= TASK GOAL =
Take every line from the material that has the word "high" in it.

= PROVIDED DATA =
************

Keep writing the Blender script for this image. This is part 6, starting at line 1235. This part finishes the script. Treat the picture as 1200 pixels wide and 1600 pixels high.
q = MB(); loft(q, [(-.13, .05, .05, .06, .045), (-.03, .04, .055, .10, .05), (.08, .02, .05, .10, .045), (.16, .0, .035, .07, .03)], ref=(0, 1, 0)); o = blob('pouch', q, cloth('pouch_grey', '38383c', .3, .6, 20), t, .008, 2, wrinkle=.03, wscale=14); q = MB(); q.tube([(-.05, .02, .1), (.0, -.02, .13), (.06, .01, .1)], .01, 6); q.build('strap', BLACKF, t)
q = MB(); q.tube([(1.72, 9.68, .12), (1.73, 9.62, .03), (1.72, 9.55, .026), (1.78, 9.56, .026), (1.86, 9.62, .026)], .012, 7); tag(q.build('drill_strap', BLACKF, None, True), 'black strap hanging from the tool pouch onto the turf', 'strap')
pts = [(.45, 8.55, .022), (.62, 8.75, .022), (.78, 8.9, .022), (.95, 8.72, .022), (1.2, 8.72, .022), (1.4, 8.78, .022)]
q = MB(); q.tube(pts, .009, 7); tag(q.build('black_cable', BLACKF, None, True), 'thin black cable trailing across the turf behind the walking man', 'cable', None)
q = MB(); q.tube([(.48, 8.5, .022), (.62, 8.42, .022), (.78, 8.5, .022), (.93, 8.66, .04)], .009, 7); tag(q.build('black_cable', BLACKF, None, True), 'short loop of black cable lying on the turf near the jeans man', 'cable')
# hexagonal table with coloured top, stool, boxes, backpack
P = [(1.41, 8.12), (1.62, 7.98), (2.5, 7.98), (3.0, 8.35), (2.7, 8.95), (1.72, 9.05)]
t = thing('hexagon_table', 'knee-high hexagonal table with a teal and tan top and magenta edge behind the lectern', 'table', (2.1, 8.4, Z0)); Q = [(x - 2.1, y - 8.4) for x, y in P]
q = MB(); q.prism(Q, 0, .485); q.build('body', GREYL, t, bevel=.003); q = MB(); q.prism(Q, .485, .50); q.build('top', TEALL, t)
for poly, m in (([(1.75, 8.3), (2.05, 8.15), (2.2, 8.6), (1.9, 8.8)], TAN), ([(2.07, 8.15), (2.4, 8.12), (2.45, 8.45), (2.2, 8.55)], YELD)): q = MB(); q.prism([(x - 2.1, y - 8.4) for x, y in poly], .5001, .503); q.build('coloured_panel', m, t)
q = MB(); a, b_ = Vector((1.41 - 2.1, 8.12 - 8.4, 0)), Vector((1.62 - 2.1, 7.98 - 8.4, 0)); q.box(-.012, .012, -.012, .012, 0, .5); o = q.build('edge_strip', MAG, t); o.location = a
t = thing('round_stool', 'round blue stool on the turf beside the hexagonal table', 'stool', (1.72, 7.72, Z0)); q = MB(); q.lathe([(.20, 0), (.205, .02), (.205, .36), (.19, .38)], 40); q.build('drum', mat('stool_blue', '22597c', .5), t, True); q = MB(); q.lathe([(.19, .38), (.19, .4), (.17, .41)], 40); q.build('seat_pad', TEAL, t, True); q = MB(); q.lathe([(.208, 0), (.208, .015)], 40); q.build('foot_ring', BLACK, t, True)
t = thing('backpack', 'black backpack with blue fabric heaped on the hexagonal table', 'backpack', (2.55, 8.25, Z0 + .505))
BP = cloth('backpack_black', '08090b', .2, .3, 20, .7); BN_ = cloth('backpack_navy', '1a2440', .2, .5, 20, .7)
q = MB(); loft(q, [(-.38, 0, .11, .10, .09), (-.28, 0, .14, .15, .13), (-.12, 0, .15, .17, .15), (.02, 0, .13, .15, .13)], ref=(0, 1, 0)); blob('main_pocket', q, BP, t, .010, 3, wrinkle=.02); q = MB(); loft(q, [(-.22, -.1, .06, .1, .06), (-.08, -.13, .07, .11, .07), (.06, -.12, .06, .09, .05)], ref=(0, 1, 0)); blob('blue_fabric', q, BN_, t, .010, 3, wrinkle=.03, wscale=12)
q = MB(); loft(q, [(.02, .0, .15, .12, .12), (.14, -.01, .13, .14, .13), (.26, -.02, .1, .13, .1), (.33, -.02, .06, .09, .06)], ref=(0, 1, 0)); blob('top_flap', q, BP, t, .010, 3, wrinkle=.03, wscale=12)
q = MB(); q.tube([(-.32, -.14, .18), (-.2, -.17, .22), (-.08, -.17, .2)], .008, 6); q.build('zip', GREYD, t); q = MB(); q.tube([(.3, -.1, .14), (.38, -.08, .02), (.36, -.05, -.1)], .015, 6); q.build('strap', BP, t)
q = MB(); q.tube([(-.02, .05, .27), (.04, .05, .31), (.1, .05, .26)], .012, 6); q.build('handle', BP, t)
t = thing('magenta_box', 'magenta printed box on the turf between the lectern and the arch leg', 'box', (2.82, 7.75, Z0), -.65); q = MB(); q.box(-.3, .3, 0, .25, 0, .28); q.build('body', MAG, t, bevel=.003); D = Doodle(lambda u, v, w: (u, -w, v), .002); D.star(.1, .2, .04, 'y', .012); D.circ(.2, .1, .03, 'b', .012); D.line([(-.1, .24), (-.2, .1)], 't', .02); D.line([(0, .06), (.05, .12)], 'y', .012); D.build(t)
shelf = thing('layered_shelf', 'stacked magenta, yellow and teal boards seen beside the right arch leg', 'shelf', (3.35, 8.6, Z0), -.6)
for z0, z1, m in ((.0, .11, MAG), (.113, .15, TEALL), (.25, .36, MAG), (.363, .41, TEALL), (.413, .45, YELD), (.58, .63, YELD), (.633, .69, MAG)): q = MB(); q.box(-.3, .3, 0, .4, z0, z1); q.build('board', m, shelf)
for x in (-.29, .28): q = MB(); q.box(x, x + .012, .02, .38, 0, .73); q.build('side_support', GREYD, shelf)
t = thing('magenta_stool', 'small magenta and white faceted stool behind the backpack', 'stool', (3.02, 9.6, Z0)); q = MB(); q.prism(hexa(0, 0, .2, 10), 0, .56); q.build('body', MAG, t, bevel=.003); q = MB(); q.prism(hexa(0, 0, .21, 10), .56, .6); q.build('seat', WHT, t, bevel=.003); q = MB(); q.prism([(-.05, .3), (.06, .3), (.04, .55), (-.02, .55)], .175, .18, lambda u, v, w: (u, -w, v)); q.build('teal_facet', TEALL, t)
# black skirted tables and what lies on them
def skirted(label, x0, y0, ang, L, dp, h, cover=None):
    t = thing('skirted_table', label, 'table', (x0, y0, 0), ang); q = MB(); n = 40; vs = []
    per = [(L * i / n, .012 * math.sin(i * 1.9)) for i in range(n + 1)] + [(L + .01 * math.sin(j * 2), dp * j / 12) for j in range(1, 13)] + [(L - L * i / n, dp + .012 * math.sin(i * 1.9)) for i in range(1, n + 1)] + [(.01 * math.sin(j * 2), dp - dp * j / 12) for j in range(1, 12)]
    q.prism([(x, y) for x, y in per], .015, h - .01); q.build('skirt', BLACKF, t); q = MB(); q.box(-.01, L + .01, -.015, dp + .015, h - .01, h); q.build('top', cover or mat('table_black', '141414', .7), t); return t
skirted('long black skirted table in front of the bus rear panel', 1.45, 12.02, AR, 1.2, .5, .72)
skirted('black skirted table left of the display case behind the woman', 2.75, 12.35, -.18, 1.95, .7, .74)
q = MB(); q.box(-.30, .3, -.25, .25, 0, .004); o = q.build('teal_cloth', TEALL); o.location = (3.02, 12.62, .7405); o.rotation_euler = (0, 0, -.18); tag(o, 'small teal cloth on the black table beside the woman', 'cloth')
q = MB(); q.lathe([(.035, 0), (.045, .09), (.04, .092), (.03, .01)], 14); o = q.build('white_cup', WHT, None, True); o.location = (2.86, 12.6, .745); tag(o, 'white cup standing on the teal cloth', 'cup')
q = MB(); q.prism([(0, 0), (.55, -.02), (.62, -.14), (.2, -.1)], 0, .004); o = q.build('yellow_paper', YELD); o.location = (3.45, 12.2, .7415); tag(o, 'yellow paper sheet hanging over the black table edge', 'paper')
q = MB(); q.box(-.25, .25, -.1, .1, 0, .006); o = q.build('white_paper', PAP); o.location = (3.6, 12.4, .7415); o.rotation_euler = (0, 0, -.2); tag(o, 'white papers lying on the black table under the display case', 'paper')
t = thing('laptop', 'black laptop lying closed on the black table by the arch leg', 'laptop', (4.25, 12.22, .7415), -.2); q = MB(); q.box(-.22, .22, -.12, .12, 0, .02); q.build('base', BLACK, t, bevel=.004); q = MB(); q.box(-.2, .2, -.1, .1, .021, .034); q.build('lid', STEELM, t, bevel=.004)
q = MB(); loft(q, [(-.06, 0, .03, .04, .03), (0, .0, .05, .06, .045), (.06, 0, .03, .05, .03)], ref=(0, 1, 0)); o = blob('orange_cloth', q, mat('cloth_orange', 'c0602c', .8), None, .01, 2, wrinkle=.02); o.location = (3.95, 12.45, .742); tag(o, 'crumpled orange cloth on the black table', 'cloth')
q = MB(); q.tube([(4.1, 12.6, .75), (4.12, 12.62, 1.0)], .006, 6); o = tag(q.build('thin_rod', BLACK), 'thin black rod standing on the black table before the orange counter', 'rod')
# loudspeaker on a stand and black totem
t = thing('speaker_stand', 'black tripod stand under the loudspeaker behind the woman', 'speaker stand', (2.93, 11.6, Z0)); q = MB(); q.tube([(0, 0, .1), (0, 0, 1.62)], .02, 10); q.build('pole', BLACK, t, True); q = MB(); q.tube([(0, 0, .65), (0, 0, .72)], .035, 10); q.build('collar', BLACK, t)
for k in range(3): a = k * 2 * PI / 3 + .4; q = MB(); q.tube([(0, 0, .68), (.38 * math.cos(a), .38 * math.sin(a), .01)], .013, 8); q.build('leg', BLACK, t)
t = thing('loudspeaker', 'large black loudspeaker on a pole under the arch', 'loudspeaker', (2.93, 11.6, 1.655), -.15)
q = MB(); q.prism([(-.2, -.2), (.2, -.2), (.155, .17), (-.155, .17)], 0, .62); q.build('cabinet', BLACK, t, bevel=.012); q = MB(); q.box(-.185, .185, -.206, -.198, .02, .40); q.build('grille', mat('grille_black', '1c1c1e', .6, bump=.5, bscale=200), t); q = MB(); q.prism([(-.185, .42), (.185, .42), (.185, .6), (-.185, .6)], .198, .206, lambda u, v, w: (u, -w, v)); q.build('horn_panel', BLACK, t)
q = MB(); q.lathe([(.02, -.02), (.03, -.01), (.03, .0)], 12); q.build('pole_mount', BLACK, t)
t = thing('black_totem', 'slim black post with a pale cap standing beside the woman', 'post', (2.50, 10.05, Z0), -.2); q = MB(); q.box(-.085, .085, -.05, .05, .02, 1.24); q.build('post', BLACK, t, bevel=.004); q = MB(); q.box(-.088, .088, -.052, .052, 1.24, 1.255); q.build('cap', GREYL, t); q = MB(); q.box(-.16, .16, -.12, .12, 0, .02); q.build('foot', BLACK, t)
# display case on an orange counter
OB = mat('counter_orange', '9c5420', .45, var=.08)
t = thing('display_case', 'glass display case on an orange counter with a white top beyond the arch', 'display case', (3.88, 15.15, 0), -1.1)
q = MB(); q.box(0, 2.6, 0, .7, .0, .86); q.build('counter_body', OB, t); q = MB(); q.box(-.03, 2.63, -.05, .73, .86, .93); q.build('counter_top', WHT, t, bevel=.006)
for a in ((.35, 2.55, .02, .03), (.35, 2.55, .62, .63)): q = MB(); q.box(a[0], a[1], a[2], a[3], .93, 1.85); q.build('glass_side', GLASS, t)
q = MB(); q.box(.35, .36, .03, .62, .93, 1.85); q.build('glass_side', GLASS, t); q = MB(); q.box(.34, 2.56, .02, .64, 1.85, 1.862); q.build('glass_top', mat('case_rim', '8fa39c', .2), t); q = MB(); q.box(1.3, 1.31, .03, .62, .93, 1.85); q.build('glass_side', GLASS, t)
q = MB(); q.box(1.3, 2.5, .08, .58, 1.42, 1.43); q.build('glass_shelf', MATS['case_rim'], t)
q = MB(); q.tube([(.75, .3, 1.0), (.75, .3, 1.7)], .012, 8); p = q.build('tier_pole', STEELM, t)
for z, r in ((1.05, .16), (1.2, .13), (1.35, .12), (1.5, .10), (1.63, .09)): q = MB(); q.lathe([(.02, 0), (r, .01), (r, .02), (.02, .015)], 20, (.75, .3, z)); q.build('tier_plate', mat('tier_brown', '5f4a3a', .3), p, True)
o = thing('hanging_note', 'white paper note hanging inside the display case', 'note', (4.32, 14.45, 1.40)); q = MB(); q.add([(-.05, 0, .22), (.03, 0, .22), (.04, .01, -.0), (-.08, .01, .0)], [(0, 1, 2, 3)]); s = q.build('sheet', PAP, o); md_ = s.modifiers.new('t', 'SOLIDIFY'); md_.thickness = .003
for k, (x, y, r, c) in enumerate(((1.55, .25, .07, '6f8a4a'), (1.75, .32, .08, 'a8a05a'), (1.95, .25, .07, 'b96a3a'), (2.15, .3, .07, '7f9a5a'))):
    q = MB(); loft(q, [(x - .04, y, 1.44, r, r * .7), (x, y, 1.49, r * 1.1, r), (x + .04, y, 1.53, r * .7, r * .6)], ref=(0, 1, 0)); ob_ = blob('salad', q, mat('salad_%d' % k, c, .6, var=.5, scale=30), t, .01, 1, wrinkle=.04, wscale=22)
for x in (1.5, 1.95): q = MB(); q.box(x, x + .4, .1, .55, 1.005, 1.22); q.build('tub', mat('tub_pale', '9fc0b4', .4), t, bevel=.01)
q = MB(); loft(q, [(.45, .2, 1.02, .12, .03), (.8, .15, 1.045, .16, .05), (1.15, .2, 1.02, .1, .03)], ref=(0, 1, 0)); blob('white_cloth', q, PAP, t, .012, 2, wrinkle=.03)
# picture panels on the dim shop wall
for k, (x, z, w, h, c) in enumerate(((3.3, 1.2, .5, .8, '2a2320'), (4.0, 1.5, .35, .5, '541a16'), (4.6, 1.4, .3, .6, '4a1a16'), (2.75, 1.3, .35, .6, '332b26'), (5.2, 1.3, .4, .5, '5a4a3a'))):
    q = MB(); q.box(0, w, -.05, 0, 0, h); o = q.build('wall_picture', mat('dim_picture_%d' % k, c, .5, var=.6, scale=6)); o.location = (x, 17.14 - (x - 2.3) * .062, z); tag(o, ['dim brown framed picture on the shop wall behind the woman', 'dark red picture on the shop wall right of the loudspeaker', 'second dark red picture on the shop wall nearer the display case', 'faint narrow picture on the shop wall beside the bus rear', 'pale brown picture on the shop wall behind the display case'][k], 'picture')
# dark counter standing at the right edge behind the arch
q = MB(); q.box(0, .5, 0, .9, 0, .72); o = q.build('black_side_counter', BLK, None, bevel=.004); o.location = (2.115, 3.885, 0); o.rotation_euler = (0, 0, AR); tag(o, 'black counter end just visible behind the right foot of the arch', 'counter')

************

= THE RESPONSE =
Keep writing the Blender script for this image. This is part 6, starting at line 1235. This part finishes the script. Treat the picture as 1200 pixels wide and 1600 pixels high.
t = thing('hexagon_table', 'knee-high hexagonal table with a teal and tan top and magenta edge behind the lectern', 'table', (2.1, 8.4, Z0)); Q = [(x - 2.1, y - 8.4) for x, y in P]